DATA SHOWN:
--------------------------------
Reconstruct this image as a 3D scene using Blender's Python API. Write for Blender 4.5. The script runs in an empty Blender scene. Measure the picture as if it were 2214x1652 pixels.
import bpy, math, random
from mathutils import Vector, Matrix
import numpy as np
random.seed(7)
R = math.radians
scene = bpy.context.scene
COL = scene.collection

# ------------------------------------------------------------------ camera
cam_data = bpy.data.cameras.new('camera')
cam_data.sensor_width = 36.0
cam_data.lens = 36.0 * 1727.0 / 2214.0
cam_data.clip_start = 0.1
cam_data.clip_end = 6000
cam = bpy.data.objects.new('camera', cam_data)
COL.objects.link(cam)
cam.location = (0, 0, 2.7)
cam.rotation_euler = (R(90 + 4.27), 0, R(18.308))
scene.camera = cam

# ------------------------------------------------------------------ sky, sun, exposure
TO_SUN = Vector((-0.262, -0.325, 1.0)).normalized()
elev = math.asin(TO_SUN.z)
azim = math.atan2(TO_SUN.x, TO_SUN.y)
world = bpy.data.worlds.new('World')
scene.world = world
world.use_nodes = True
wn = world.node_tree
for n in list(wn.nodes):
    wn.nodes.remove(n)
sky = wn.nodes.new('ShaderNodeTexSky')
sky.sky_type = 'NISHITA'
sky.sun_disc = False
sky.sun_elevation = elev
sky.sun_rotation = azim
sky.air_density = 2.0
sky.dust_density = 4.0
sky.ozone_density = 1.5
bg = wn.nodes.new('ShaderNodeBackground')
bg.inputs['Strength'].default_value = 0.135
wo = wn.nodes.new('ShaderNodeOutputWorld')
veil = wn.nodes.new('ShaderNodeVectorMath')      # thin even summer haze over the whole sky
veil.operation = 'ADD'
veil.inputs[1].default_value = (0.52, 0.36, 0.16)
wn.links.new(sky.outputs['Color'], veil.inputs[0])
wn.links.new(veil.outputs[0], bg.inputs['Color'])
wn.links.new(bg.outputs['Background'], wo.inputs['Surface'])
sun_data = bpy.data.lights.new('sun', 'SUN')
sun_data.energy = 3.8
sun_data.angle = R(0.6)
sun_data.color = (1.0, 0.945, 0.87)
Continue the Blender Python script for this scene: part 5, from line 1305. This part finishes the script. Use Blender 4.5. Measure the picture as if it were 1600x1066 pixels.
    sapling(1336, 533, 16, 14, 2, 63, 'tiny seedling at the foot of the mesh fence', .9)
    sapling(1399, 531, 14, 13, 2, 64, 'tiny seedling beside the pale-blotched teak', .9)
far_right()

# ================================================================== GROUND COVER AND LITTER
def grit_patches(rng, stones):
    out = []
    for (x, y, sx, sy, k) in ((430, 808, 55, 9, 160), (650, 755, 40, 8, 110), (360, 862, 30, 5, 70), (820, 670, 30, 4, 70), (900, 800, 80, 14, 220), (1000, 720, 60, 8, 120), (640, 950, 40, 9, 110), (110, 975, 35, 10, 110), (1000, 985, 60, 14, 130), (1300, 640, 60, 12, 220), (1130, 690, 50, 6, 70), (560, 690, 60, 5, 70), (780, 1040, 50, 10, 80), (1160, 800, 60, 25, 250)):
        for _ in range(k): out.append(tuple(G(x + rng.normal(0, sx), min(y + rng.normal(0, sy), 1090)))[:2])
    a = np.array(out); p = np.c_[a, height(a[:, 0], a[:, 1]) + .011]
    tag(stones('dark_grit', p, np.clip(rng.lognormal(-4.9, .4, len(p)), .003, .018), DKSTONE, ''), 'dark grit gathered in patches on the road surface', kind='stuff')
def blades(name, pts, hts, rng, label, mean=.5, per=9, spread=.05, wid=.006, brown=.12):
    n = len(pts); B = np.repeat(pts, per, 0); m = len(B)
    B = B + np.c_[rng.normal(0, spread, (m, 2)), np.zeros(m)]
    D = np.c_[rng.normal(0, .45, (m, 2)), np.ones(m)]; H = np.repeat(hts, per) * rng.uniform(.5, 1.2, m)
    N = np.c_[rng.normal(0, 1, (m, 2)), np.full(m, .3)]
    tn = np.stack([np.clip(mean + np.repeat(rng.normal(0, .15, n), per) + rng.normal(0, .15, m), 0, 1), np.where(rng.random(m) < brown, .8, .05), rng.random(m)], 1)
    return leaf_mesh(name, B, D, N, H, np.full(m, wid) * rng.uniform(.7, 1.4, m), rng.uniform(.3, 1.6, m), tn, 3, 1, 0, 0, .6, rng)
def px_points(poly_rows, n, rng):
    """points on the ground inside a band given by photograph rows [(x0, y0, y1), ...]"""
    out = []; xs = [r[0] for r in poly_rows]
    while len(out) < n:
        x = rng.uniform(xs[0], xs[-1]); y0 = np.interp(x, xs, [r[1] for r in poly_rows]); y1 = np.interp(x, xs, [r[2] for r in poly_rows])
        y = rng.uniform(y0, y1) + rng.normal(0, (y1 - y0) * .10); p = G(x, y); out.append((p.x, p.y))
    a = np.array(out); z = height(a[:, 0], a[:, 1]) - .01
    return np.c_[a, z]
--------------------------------
WHAT IS BEING ASKED: Within the listing above, give again exactly every line from the line with "Continue the Blender" through the line with "far_right()", both included, and no other line.

EXERCISE SOLUTION:
Continue the Blender Python script for this scene: part 5, from line 1305. This part finishes the script. Use Blender 4.5. Measure the picture as if it were 1600x1066 pixels.
    sapling(1336, 533, 16, 14, 2, 63, 'tiny seedling at the foot of the mesh fence', .9)
    sapling(1399, 531, 14, 13, 2, 64, 'tiny seedling beside the pale-blotched teak', .9)
far_right()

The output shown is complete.